Todas essas questões foram consideradas pela Segunda Turma do TRF-2 no julgamento do mandado de segurança. Foi concluído que, inexistindo limitação significativa à proteção e à exploração da patente ou da marca durante o processo administrativo, não está presente critério essencial para autorizar a atuação do Judiciário na esfera administrativa, já que os direitos do administrado não estão em risco. Ademais, a pretensão de que o INPI decida os processos que lhe são submetidos em prazo exíguo não possui suporte legal, não se adequa à complexidade do processo administrativo especializado e está em descompasso com os escritórios internacionais mais bem estruturados, com orçamentos múltiplas vezes superiores ao do escritório nacional. 

A Segunda Turma observou, porém, que o Judiciário ainda mantém sua atribuição de fiscalizar os trabalhos do INPI e impor, ao órgão, o cumprimento de suas obrigações legais. Foi destacado que situações como preterição indevida na fila de exame, irregularidades nas exigências, demora no julgamento de recursos administrativos, indeferimento indevido de pedidos e a própria ação de nulidade continuam podendo – e devendo – ser analisados pelo Judiciário.
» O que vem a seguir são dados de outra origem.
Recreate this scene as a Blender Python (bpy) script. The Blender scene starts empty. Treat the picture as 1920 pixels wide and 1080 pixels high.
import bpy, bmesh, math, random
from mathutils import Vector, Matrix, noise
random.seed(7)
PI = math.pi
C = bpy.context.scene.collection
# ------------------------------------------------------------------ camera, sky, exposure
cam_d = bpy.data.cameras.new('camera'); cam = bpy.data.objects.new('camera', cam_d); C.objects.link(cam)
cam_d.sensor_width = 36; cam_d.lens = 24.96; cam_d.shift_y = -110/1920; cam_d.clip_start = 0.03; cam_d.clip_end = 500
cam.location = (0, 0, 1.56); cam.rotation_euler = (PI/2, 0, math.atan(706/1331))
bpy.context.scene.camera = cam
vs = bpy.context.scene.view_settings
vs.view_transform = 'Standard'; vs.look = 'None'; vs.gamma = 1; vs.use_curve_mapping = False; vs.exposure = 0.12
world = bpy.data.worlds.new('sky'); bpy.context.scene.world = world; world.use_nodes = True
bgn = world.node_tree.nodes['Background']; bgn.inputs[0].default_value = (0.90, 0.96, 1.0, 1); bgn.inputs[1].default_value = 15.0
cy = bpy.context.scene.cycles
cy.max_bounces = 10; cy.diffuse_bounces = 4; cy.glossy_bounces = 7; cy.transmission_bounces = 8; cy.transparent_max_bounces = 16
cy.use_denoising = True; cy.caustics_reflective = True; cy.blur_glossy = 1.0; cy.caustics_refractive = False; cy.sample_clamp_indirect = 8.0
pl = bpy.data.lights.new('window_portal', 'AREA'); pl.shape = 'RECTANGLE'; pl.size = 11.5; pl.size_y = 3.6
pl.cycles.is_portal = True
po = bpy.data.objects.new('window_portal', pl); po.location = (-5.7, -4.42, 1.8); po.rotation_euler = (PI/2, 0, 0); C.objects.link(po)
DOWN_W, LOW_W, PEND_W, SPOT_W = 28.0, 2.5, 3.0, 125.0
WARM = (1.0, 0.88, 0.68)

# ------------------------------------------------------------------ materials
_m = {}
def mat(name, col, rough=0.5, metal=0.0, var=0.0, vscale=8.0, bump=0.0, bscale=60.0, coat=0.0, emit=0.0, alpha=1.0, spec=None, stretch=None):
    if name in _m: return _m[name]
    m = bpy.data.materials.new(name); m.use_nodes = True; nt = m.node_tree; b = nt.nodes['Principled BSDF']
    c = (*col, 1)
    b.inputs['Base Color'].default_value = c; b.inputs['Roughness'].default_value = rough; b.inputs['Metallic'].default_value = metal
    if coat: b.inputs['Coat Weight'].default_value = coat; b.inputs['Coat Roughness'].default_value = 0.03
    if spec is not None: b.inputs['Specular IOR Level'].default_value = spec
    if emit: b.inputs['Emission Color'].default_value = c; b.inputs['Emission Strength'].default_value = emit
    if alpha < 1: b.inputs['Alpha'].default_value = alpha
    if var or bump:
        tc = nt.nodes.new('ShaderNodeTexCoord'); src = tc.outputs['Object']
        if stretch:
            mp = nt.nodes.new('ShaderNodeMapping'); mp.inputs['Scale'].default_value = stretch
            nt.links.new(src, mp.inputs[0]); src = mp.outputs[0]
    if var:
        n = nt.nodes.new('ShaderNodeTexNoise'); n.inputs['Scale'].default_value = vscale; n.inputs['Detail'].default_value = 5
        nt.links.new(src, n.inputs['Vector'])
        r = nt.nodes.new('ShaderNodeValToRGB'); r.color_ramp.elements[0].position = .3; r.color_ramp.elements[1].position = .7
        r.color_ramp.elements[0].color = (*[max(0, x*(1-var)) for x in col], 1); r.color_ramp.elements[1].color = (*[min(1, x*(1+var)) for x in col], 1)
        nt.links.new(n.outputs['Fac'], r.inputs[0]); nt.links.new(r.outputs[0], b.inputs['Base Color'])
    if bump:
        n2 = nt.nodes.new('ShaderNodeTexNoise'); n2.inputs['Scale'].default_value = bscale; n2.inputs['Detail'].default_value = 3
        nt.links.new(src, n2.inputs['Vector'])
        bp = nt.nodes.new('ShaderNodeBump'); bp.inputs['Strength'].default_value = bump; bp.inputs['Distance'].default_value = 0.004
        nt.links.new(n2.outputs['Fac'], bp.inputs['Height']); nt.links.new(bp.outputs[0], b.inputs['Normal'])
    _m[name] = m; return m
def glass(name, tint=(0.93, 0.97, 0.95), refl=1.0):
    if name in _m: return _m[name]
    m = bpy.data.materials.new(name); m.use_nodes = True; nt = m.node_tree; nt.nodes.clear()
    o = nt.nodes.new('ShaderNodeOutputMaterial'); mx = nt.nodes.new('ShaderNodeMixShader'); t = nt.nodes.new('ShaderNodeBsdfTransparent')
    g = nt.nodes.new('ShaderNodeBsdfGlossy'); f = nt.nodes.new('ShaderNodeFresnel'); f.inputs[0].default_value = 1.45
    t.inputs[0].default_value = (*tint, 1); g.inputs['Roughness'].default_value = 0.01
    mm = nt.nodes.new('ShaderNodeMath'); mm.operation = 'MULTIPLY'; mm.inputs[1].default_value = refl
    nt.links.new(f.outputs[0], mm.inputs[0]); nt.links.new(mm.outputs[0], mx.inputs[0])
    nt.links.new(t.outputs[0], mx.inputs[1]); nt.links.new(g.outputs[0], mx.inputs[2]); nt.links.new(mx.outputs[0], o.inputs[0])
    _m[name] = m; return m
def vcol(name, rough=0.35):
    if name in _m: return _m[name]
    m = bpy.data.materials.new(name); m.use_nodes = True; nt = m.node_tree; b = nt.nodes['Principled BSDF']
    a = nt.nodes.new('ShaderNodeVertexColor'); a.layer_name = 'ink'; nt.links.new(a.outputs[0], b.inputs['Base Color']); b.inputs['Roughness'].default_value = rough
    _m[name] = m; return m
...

Entender em sentido diverso seria contrário às basilares funções judiciais de controle de excessos da Administração e de garantia dos direitos do administrado. 

Não obstante, não havendo previsão legal de prazo de decisão dos processos de registro e comprovada a atuação do órgão para atender à demanda que lhe é apresentada, não cabe, ao Judiciário, impor ao INPI prazo para decisão com base em critérios abstratos e subjetivos, em respeito às atribuições normativo-constitucionais de ambos os órgãos.